In December of 2007, Kinkopf Capital introduced an additional and highly innovative layer of risk management by incorporating Volatility Scaling (VoS) to its program. This component has proven to significantly reduce volatility. In April of 2014, Kinkopf Capital further expanded its risk management process by incorporating additional trade control and monitoring parameters to its core system. The new component called Octagle provides an eight view, multidimensional governance on trade components.  We expect this component to further reduce volatility while allowing additional capture opportunities. 

In July of 2015 Kinkopf Capital intergrated VoS with Octagle for its volatility scaling. On the same day, Kinkopf Capital announced its second managed account program named "S&P SELECT". Unlike the S&P program, S&P SELECT has a minimum investment of only $25,000. The key features of this program is it's designed to be less volatile using a smaller investment, both of which have been requested by IB's and investors. Rather then using key market internals, price will be the primary deterministic component to initiate trades. A short term trend component allows for possible short term trend captures. Trades may occur less often but for longer durations. Only the top ranked trades categorized by Octagle are taken.  Risk management and discipline are the keys for long term success in the markets. Discipline will allow our investment strategy to remain viable in the face of market adversity.

Investor Expectations


As an investor in any speculative venture, you must be comfortable with the amount of risk capital required for this investment. As an investor, you need to have realistic expectations about rates of return, tolerance to temporary drawdown's, and acceptance that the risk of loss always exists.  Those who prematurely close their accounts out of panic and fear when they have encountered a period of flat returns or drawdown will inevitably experience losses. One should refrain from prematurely closing the account but instead, allow the account time to recover from those temporary losses in equity over time.

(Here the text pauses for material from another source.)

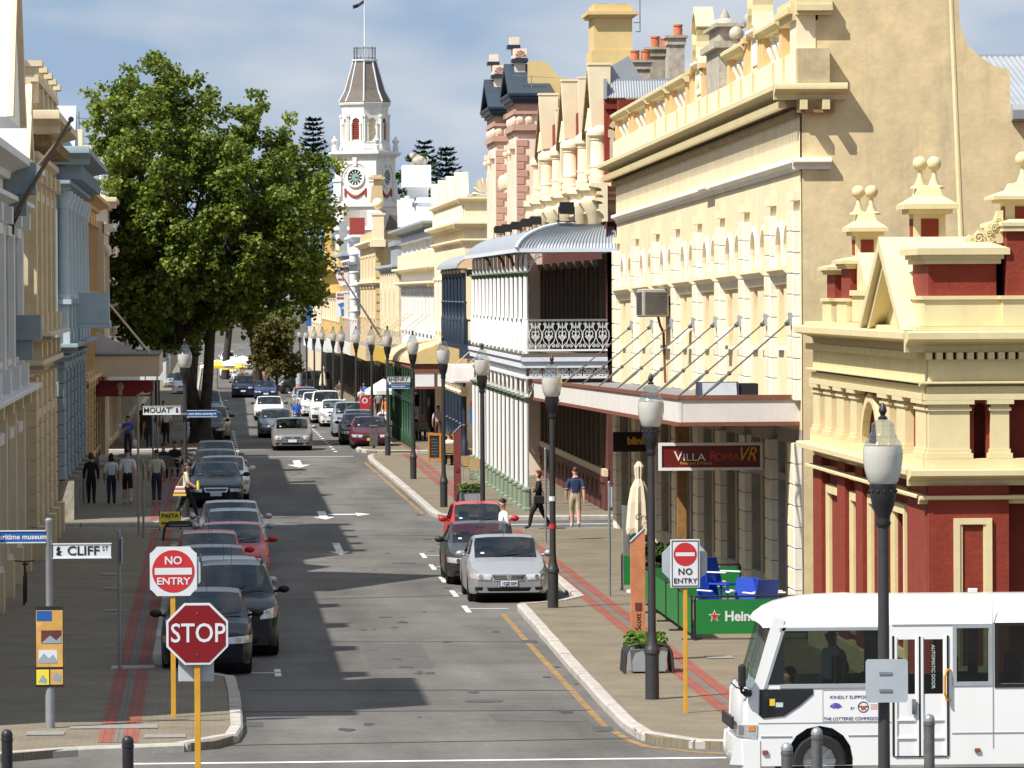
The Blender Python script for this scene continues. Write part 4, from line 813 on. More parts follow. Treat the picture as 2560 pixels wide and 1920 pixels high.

It is the opinion of Ken Kinkopf that a wise investment decision would be to commit the risk capital for a minimum of three years and preferably five in this managed account program. The longer the period of time, the higher probability that the account can benefit from the compounded rate of returns.

Successfully futures trading involves patience and perseverance. Managed accounts should be looked upon as a long term portfolio component designed to help balance overall portfolio risk while adding diversification.